Plusieurs producteurs ont relevé la fidélité de la clientèle. Sur les sites de Domfront, Najac ou Nyons on a remarqué que des gens ayant acheté des produits l’année précédente, reviennent acheter. Ils connaissent le produit, ils ont pu l’apprécier tout au long de l’année, ils ont pu tester la différence avec des produits du commerce (comme le Calvados ou l’huile d’olive), et comme ils connaissent son producteur, ils peuvent retourner vers lui. Avec l’achat, le producteur glisse généralement son propre dépliant souvent composé d’une partie détachable faisant office de bon de commande. Avant la manifestation il n’est pas rare que les producteurs signalent à leurs clients du dernier salon qu’ils reviennent à nouveau.
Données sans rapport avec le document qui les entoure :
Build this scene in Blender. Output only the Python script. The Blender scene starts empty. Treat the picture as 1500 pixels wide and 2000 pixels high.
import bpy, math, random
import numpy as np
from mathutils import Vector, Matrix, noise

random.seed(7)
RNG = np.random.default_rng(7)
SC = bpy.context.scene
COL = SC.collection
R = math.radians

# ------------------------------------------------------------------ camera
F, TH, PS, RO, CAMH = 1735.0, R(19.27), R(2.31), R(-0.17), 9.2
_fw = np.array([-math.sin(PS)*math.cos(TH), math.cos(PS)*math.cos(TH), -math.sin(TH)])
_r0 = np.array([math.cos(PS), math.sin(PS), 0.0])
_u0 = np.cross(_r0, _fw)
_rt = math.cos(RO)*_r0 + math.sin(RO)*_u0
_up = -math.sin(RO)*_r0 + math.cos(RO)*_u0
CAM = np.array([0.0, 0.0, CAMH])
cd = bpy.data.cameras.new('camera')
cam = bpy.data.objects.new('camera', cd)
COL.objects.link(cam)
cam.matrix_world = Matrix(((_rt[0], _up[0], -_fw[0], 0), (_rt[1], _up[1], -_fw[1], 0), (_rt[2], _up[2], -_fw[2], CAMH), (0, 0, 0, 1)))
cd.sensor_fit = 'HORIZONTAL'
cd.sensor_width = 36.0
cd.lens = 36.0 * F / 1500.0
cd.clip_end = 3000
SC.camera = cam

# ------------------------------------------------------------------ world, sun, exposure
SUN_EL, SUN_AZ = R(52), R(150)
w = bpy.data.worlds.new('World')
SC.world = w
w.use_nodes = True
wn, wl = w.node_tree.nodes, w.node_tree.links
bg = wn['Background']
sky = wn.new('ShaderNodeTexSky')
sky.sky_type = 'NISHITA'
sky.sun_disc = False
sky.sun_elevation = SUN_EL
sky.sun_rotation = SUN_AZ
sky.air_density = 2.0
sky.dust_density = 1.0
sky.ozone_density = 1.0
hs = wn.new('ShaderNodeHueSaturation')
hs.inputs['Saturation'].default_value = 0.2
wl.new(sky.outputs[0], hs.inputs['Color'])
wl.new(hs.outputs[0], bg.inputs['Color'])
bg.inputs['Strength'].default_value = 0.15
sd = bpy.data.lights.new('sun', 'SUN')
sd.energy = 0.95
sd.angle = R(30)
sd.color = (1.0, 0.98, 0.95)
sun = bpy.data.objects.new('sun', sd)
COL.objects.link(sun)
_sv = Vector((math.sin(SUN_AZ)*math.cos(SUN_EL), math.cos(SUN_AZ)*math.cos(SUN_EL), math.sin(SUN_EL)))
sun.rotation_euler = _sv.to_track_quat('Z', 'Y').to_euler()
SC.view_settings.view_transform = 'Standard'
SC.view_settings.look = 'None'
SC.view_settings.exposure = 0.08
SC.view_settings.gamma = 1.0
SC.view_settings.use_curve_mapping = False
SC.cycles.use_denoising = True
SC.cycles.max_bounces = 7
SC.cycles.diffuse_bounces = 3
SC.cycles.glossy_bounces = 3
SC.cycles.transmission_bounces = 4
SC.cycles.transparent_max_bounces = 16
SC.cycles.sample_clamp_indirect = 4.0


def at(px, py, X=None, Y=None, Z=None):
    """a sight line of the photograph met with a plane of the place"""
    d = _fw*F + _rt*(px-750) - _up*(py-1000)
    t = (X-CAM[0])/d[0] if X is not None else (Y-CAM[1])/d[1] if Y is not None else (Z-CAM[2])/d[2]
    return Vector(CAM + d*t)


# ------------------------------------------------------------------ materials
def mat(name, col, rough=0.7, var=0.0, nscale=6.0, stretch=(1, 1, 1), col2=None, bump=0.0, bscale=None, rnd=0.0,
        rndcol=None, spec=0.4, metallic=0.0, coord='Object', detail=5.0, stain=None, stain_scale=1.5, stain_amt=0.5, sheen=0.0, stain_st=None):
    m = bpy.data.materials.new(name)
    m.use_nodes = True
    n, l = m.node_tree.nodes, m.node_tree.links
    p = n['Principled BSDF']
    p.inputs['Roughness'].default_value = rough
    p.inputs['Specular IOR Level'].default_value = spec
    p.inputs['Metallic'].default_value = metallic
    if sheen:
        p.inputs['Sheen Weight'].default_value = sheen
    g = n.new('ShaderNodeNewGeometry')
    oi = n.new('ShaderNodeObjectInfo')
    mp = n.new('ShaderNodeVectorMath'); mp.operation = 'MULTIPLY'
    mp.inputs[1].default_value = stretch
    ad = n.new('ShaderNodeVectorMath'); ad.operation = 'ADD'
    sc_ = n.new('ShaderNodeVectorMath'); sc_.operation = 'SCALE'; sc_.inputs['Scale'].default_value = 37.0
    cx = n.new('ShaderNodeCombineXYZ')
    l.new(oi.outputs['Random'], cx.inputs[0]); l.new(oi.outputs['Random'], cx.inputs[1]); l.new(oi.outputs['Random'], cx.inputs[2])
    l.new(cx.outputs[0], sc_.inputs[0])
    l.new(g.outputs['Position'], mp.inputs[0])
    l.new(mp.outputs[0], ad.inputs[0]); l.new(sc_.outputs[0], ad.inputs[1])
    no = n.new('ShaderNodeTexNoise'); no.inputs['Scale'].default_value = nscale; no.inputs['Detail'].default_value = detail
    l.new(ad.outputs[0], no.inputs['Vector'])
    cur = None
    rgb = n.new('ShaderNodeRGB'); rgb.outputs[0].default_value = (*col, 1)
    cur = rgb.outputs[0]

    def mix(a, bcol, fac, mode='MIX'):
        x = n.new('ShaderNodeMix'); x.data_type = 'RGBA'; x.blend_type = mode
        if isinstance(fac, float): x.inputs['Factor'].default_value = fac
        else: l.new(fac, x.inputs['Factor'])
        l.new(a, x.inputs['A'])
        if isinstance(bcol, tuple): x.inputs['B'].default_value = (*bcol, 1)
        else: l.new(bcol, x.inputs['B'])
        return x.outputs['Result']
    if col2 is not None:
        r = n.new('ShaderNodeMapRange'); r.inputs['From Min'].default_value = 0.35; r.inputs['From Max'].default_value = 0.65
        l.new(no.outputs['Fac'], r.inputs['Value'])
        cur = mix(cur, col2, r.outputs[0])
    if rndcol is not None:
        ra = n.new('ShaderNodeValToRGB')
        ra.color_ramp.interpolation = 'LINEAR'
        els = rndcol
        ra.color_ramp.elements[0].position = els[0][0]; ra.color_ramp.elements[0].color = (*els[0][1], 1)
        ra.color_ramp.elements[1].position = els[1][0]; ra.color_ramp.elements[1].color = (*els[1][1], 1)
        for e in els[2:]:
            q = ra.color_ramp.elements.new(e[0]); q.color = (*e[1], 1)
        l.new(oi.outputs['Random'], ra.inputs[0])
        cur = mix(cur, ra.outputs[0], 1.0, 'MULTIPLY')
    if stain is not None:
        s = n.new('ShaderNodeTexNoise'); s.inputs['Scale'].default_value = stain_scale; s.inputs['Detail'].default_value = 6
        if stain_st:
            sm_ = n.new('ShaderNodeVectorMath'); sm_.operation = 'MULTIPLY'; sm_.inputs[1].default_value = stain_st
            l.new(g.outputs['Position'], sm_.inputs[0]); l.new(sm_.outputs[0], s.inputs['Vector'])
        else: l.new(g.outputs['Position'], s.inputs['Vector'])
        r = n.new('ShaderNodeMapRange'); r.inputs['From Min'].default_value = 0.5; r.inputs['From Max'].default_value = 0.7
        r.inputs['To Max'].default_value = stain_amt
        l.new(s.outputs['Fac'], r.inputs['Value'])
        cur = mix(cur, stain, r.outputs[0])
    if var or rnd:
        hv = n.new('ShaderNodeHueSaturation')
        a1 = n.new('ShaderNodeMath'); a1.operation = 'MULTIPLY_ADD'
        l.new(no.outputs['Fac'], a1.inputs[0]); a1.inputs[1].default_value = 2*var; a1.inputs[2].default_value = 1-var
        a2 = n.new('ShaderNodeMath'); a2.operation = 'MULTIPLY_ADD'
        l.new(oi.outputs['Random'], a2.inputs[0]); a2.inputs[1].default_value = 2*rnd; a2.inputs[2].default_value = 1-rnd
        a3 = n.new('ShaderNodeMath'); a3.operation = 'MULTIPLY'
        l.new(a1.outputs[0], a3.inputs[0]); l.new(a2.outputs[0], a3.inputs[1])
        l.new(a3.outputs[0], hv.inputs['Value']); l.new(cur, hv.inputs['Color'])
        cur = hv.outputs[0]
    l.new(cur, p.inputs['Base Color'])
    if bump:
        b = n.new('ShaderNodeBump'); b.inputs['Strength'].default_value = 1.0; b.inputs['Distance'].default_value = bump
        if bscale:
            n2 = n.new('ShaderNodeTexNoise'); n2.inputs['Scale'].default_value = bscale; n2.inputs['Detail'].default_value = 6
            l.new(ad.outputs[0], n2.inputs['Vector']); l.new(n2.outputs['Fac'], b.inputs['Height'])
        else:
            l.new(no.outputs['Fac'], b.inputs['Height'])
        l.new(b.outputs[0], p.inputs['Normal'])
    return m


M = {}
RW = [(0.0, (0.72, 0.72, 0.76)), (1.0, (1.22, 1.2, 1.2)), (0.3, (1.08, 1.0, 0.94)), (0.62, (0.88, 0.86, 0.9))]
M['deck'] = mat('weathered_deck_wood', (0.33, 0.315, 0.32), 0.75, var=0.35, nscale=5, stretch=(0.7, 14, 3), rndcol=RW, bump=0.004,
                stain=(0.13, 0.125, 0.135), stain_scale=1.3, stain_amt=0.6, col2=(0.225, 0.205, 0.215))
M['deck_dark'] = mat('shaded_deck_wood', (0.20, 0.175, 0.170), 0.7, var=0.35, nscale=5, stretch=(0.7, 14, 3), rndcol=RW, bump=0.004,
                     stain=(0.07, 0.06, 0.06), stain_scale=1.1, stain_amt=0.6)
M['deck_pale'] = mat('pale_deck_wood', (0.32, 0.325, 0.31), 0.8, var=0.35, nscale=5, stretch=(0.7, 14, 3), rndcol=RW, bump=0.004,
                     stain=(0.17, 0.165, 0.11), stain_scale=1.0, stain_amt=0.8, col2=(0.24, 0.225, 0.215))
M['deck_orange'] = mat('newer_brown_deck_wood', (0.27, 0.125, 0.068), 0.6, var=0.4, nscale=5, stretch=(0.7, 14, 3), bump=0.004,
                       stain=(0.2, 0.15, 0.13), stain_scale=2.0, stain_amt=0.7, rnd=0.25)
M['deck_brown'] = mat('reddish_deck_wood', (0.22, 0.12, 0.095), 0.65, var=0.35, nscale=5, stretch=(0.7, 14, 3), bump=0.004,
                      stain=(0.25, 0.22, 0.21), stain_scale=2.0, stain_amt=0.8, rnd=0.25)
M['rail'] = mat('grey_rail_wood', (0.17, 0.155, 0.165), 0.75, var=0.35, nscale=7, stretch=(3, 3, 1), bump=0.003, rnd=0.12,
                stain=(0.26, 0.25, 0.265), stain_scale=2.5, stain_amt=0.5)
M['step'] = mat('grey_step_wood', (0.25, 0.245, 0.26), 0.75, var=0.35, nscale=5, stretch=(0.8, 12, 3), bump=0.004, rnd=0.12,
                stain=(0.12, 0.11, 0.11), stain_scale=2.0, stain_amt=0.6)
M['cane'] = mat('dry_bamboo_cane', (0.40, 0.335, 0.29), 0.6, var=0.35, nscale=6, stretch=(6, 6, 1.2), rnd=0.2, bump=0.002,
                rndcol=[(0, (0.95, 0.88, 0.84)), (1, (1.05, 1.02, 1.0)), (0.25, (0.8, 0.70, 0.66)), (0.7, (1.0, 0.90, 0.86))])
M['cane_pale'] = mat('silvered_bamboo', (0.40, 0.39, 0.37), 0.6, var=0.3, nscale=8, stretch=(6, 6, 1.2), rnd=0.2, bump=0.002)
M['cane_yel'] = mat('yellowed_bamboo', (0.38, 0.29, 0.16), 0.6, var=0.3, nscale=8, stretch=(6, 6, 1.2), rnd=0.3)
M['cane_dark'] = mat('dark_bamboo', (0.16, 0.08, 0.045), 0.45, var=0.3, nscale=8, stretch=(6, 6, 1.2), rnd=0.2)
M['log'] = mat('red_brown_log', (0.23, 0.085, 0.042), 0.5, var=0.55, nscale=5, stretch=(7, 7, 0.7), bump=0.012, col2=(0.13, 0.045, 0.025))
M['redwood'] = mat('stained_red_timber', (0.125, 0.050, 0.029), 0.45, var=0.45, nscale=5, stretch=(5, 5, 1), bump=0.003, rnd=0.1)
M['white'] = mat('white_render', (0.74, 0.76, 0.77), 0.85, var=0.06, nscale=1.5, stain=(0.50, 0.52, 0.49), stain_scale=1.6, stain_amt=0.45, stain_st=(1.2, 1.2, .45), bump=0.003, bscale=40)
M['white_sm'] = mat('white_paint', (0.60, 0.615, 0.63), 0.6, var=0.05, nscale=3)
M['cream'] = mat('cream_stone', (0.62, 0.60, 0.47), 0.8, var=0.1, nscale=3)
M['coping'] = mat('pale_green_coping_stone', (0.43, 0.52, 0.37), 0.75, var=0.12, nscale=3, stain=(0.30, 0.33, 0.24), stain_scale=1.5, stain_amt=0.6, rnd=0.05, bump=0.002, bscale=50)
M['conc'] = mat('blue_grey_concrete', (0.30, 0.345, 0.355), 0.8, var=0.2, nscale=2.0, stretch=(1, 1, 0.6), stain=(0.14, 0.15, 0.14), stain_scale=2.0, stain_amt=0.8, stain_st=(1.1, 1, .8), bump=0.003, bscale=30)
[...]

Un aspect commercial intrinsèque apparaît. En effet, pour certains sites, c’est l’occasion de trouver un nouveau point de vente. Ainsi Nyons laisse quelques bouteilles d’huile d’olive à l’épicier qui pourra lui en recommander directement. Le producteur d’huile d’olive essaye de trouver des points de vente partout près des salons pour que ses clients – et peut-être leurs connaissances – puissent se réapprovisionner tout au long de l’année. Une personne d’un office de tourisme a aussi eu un contact avec un salon de thé pour lui commercialiser ses produits. L’éleveur de Saint-Christophe-en-Brionnais souhaite également trouver des clients sur la région et se dit prêt à se déplacer pour les livraisons. ‘«’ ‘ On est dans une région d’élevage charolais, dans une région rurale, donc si on veut développer la vente directe, faut se déplacer à l’extérieur. Sans aller trop loin, mais aller là où y a des gens qui sont intéressés par la viande charolaise »’. Les salons sont ainsi un moyen de trouver de nouveaux clients et d’étendre le marché.

En effet, pour les sites des autres régions, c’est l’occasion de présenter leurs produits, peu connus sur le salon où ils s’exposent. Mais c’est aussi, pour les exposants locaux, une occasion d’étendre leur clientèle locale. Le salon attire du monde et il concerne un public venu d’un vaste territoire. La provenance de la clientèle passe de la commune à la région. Ainsi en est-il pour les producteurs de vin d’Egliseneuve et pour les producteurs (de miel, d’ail…) qui sont présents les lundis matins sur le marché de Billom. Ceux-ci observent que leur clientèle n’est pas la même que celle du marché hebdomadaire. Ils voient passer des clients habituels mais ceux-ci ne font pas leurs achats vers eux, les réservant pour le marché hebdomadaire. Sur les salons S.R.G., il s’agit en effet d’une clientèle urbaine, moins locale, plus jeune et plus familiale. De plus, les producteurs font remarquer qu’il y a ‘«’ ‘ encore’ » des locaux qui ne savent pas qu’ils sont présents sur le marché hebdomadaire car ils n’ont pas l’occasion de s’y rendre, les lundis matins. ‘«’ ‘ Pourtant je le fais depuis plus de 20 ans’ » nous apprend une productrice de miel à propos du marché de Billom pour qui ce salon est un moyen de rencontrer de nouveaux clients qui ne viennent pas sur le marché et de leur dire qu’elle est présente sur les marchés de Billom, Cournon…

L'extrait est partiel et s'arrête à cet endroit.